---- MATERIAL PROVIDED
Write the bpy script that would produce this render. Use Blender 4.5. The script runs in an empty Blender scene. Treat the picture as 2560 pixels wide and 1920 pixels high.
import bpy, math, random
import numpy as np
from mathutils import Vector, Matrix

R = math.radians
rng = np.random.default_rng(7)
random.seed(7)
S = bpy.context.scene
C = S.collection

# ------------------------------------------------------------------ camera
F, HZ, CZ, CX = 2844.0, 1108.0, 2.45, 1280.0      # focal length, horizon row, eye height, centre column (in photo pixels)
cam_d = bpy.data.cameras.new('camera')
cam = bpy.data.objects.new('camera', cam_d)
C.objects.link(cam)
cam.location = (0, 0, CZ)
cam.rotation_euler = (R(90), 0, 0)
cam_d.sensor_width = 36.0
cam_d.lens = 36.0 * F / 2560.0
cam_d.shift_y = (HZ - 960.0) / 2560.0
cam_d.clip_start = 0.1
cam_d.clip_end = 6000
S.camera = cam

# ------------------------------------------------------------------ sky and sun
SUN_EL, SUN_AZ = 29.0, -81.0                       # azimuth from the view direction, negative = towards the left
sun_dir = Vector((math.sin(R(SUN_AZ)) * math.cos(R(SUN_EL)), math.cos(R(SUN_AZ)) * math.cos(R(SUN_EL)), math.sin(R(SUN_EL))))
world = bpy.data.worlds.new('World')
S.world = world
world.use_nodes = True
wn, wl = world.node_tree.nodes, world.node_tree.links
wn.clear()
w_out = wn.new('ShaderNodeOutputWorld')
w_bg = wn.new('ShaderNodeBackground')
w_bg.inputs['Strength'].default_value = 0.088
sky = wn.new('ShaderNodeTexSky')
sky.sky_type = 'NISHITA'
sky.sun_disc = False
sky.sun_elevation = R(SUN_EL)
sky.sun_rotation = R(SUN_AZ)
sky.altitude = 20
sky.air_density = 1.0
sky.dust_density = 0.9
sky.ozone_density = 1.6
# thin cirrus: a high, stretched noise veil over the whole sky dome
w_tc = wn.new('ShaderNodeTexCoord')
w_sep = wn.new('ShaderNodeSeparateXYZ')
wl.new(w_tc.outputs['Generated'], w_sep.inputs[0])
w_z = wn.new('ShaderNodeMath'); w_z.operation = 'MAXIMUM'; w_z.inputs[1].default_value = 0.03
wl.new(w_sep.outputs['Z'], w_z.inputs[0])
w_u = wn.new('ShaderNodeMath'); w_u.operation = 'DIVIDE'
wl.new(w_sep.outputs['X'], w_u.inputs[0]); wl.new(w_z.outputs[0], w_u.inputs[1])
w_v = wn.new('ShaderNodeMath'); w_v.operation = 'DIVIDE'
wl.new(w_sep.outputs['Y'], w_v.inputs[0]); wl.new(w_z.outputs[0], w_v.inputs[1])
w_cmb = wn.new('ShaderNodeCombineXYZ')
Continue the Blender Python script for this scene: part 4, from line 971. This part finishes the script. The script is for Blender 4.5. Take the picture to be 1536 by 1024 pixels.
--------
SHORT TASK →
Write out exactly the lines from the start of the material through the line with "C = S.collection". No other output is expected.

COMPLETE RESPONSE →
Write the bpy script that would produce this render. Use Blender 4.5. The script runs in an empty Blender scene. Treat the picture as 2560 pixels wide and 1920 pixels high.
import bpy, math, random
import numpy as np
from mathutils import Vector, Matrix

R = math.radians
rng = np.random.default_rng(7)
random.seed(7)
S = bpy.context.scene
C = S.collection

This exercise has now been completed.